Donde a resposta à primeira objeção. ― Diz-se que todas as potências são da alma, não como sendo esta o sujeito delas, mas como o princípio; pois, é pela alma que o conjunto pode realizar as suas operações.
Resposta à segunda. ― Todas essas potências referidas estão na alma, antes de estarem no conjunto, não como sendo ela o sujeito, mas o princípio.

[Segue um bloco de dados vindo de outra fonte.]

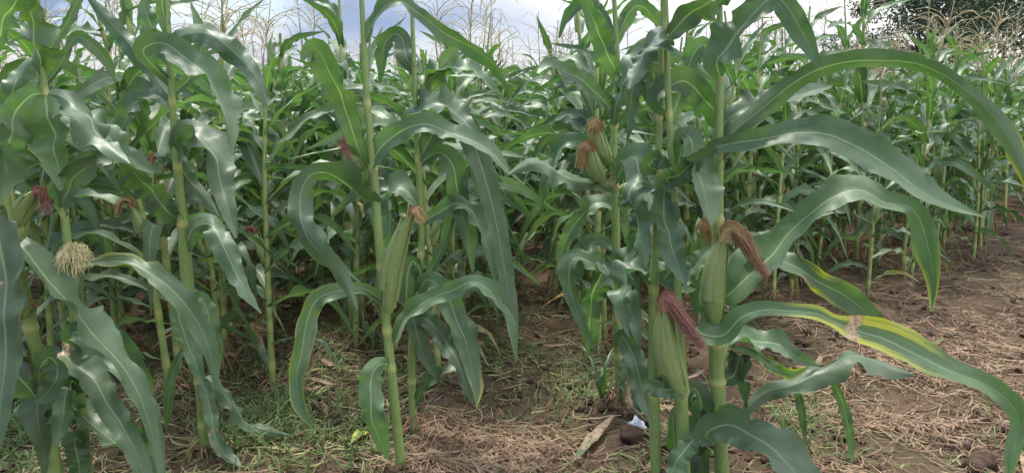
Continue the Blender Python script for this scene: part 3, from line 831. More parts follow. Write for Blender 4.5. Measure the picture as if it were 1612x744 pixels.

Resposta à terceira. ― Platão era de opinião, que sentir, como inteligir, é operação própria da alma. E Agostinho, em muitas questões filosóficas, recorre às opiniões de Platão, não defendendo-as mas, citando-as. Contudo, no tocante ao assunto presente, o seu dito, que a alma é capaz de certas sensações mediante o corpo, e de certas, sem ele, pode se entender de duplo modo. De um, as expressões mediante o corpo ou sem o corpo determinam o ato de sentir, enquanto este parte do ser que sente. E, então, a alma nada sente, sem o corpo, pois, o ato de sentir não pode resultar dela senão por um órgão corpóreo. De outro modo, essas expressões podem se estender com determinado o ato de sentir por parte do objeto sentido. E, então, a alma sente certas coisas mediante o corpo, i. é., nele existente; assim, quando sente um ferimento ou coisa semelhante, Certas outras coisas, porém, sente sem o corpo, i. é., sem que existam no corpo, mas só na apreensão da alma; assim quanto esta sente entristecer-se ou alegrar-se com qualquer audição.